Conforme os pesquisadores, até 80% da madeira produzida no país tem origem ilícita. Em relação ao ouro, a estimativa é de que 28% da mineração do metal seja criminosa, o que significa que é extraído em terras proibidas ou com equipamentos ou maquinário não autorizados. Além de desmatar a floresta, essa atividade ainda é responsável pela poluição e contaminação por mercúrio.
Diante das fragilidades para combater estruturas como essas, as redes criminosas veem no crime ambiental uma oportunidade de negócio com alto potencial lucrativo e baixo risco. "Os atores que compram e movimentam esses mercados ilegais acabam lavando esses produtos", diz a diretora de Pesquisa do Instituto Igarapé.
O principal motor desse processo é o avanço das atividades agropecuárias, a plantação ilegal de palma para produção de óleo, usado na fabricação de cosméticos e produtosalimentícios, a mais destacada. Em dez anos, as plantações cresceram 95%, muitas vezes avançando sobre áreas protegidas e se valendo de um esquema conhecido como tráfico de terras.
O crime se vale da organização de redes criminosas para estimular a ocupação de áreas da floresta por fazendeiros e comunidades nativas.
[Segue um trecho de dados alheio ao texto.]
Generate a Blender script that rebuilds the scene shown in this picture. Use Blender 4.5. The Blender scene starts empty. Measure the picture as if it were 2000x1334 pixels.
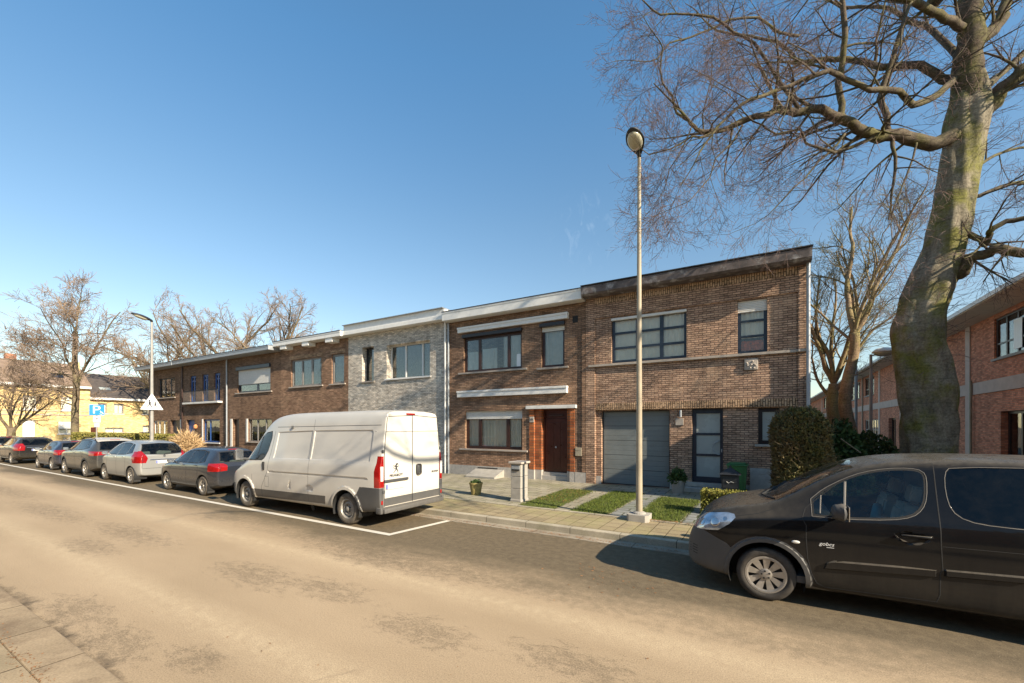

Com a participação de funcionários dos diretórios agrícolas regionais, o título de propriedade é emitido para que depois possam vender a quem fizer a melhor oferta.
A instabilidade política do país favorece tanto a falta de combate aos crimes ambientais como a corrupção dos agentes do Estado. Em 2020, o Peru teve três presidentes em apenas uma semana. "Graças à instabilidade política crônica, atores ilegais encontram terreno fértil para cometerem crimes ambientais e depredação no Peru", diz Jeremy McDermott, diretor executivo e cofundador da InSight Crime.
Outro efeito se reflete na destruição da floresta para dar lugar a plantações de coca. Algumas das áreas de cultivo estão no chamado Trapézio Amazônico, onde o Peru faz fronteira com o Brasil e a Colômbia. A violência contra comunidades indígenas e lideranças ambientais são resultado também desse processo criminoso.
Região tem laboratórios e pistas de pouso ilegais
Laboratórios e pistas de pouso clandestinas se espalham pela região e dão a dimensão do problema. No departamento de Ucayali, por exemplo, onde 42 mil hectares de perda florestal foram registrados em 2020, 46 pistas de pouso ilegais foram oficialmente identificadas no mesmo ano. Para especialistas o número é subestimado e pode existir o dobro disso.
Além de revelar os problemas na Amazônia peruana, o relatório aponta ações para o país reverter esse processo, como fazer da proteção ambiental uma de suas prioridades, promover a agricultura fora da Amazônia, buscar cooperação internacional, uma vez que muitos dos crimes na região são transfronteiriços, promover a proteção das comunidades indígenas e tradicionais e adotar tecnologias como o uso de smartphones, GPS e dronespara o monitoramento mais eficiente.
"A atuação do setor privado também é muito importante. Não permitir que produtos que não possam ser rastreados entrem em suas cadeias de produção é um exemplo", diz a diretora de Pesquisa do Instituto Igarapé.